Records from a data source
⟨
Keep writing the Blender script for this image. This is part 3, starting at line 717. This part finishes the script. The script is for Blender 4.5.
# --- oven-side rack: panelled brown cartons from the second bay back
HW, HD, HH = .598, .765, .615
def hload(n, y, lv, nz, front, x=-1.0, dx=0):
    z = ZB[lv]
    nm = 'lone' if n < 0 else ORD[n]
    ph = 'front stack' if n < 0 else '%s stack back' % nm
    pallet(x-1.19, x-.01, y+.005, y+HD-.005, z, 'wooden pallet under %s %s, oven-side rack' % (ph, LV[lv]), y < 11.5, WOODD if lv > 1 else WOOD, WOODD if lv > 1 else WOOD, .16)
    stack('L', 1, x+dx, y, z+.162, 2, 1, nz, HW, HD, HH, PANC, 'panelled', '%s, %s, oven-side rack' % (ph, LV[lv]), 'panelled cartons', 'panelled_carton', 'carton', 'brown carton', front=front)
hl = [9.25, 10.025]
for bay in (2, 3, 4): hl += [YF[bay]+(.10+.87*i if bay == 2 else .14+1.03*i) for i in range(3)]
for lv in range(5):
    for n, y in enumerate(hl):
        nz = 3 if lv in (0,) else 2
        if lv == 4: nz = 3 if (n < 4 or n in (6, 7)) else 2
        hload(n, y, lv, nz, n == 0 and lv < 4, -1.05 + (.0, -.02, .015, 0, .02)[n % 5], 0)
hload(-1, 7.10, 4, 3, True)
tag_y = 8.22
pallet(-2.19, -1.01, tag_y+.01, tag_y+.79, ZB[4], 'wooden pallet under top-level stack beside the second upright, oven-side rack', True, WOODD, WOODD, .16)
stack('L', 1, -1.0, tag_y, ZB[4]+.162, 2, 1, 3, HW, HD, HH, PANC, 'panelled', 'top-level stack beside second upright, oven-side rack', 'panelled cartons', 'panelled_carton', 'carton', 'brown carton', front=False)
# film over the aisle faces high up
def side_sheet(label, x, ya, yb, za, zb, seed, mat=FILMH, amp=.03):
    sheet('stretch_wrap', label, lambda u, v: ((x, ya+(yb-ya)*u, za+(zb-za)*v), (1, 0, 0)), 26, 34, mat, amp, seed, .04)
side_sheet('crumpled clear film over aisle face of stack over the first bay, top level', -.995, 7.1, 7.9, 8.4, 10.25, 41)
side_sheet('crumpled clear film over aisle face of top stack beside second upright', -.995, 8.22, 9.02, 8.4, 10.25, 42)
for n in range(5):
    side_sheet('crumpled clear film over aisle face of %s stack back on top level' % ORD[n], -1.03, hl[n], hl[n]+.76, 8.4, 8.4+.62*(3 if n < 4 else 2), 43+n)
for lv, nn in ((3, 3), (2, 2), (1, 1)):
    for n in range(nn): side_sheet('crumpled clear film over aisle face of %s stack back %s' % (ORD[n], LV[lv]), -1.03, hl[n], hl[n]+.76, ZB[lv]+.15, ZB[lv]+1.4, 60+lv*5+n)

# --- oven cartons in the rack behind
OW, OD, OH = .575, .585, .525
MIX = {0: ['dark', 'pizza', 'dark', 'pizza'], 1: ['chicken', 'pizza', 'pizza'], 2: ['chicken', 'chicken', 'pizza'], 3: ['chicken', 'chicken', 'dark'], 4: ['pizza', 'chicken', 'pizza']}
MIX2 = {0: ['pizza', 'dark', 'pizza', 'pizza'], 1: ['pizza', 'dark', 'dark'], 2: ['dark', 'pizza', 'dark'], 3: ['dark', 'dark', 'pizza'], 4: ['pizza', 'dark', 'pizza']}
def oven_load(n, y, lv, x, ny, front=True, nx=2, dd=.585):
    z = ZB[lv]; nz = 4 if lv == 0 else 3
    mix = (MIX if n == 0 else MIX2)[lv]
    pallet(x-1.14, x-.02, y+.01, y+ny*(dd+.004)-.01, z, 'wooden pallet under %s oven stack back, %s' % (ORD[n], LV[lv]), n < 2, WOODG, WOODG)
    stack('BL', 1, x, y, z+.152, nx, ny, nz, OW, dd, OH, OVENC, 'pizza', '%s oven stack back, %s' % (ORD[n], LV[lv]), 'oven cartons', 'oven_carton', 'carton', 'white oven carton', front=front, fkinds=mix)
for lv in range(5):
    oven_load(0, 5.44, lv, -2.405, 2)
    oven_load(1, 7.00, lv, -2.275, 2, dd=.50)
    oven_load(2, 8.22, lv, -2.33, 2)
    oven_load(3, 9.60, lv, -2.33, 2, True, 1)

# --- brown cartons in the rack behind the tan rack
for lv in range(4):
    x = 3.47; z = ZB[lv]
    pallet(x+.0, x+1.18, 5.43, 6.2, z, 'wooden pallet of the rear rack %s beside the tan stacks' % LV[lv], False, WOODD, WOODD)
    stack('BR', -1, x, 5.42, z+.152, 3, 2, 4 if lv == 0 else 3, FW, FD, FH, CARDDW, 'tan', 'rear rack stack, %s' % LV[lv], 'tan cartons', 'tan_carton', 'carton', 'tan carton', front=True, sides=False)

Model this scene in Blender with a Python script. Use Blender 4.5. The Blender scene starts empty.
⟩
### To be done
Restate every entry word for word.

### Written response
Keep writing the Blender script for this image. This is part 3, starting at line 717. This part finishes the script. The script is for Blender 4.5.
# --- oven-side rack: panelled brown cartons from the second bay back
HW, HD, HH = .598, .765, .615
def hload(n, y, lv, nz, front, x=-1.0, dx=0):
    z = ZB[lv]
    nm = 'lone' if n < 0 else ORD[n]
    ph = 'front stack' if n < 0 else '%s stack back' % nm
    pallet(x-1.19, x-.01, y+.005, y+HD-.005, z, 'wooden pallet under %s %s, oven-side rack' % (ph, LV[lv]), y < 11.5, WOODD if lv > 1 else WOOD, WOODD if lv > 1 else WOOD, .16)
    stack('L', 1, x+dx, y, z+.162, 2, 1, nz, HW, HD, HH, PANC, 'panelled', '%s, %s, oven-side rack' % (ph, LV[lv]), 'panelled cartons', 'panelled_carton', 'carton', 'brown carton', front=front)
hl = [9.25, 10.025]
for bay in (2, 3, 4): hl += [YF[bay]+(.10+.87*i if bay == 2 else .14+1.03*i) for i in range(3)]
for lv in range(5):
    for n, y in enumerate(hl):
        nz = 3 if lv in (0,) else 2
        if lv == 4: nz = 3 if (n < 4 or n in (6, 7)) else 2
        hload(n, y, lv, nz, n == 0 and lv < 4, -1.05 + (.0, -.02, .015, 0, .02)[n % 5], 0)
hload(-1, 7.10, 4, 3, True)
tag_y = 8.22
pallet(-2.19, -1.01, tag_y+.01, tag_y+.79, ZB[4], 'wooden pallet under top-level stack beside the second upright, oven-side rack', True, WOODD, WOODD, .16)
stack('L', 1, -1.0, tag_y, ZB[4]+.162, 2, 1, 3, HW, HD, HH, PANC, 'panelled', 'top-level stack beside second upright, oven-side rack', 'panelled cartons', 'panelled_carton', 'carton', 'brown carton', front=False)
# film over the aisle faces high up
def side_sheet(label, x, ya, yb, za, zb, seed, mat=FILMH, amp=.03):
    sheet('stretch_wrap', label, lambda u, v: ((x, ya+(yb-ya)*u, za+(zb-za)*v), (1, 0, 0)), 26, 34, mat, amp, seed, .04)
side_sheet('crumpled clear film over aisle face of stack over the first bay, top level', -.995, 7.1, 7.9, 8.4, 10.25, 41)
side_sheet('crumpled clear film over aisle face of top stack beside second upright', -.995, 8.22, 9.02, 8.4, 10.25, 42)
for n in range(5):
    side_sheet('crumpled clear film over aisle face of %s stack back on top level' % ORD[n], -1.03, hl[n], hl[n]+.76, 8.4, 8.4+.62*(3 if n < 4 else 2), 43+n)
for lv, nn in ((3, 3), (2, 2), (1, 1)):
    for n in range(nn): side_sheet('crumpled clear film over aisle face of %s stack back %s' % (ORD[n], LV[lv]), -1.03, hl[n], hl[n]+.76, ZB[lv]+.15, ZB[lv]+1.4, 60+lv*5+n)

# --- oven cartons in the rack behind
OW, OD, OH = .575, .585, .525
MIX = {0: ['dark', 'pizza', 'dark', 'pizza'], 1: ['chicken', 'pizza', 'pizza'], 2: ['chicken', 'chicken', 'pizza'], 3: ['chicken', 'chicken', 'dark'], 4: ['pizza', 'chicken', 'pizza']}
MIX2 = {0: ['pizza', 'dark', 'pizza', 'pizza'], 1: ['pizza', 'dark', 'dark'], 2: ['dark', 'pizza', 'dark'], 3: ['dark', 'dark', 'pizza'], 4: ['pizza', 'dark', 'pizza']}
def oven_load(n, y, lv, x, ny, front=True, nx=2, dd=.585):
    z = ZB[lv]; nz = 4 if lv == 0 else 3
    mix = (MIX if n == 0 else MIX2)[lv]
    pallet(x-1.14, x-.02, y+.01, y+ny*(dd+.004)-.01, z, 'wooden pallet under %s oven stack back, %s' % (ORD[n], LV[lv]), n < 2, WOODG, WOODG)
    stack('BL', 1, x, y, z+.152, nx, ny, nz, OW, dd, OH, OVENC, 'pizza', '%s oven stack back, %s' % (ORD[n], LV[lv]), 'oven cartons', 'oven_carton', 'carton', 'white oven carton', front=front, fkinds=mix)
for lv in range(5):
    oven_load(0, 5.44, lv, -2.405, 2)
    oven_load(1, 7.00, lv, -2.275, 2, dd=.50)
    oven_load(2, 8.22, lv, -2.33, 2)
    oven_load(3, 9.60, lv, -2.33, 2, True, 1)

# --- brown cartons in the rack behind the tan rack
for lv in range(4):
    x = 3.47; z = ZB[lv]
    pallet(x+.0, x+1.18, 5.43, 6.2, z, 'wooden pallet of the rear rack %s beside the tan stacks' % LV[lv], False, WOODD, WOODD)
    stack('BR', -1, x, 5.42, z+.152, 3, 2, 4 if lv == 0 else 3, FW, FD, FH, CARDDW, 'tan', 'rear rack stack, %s' % LV[lv], 'tan cartons', 'tan_carton', 'carton', 'tan carton', front=True, sides=False)

Model this scene in Blender with a Python script. Use Blender 4.5. The Blender scene starts empty.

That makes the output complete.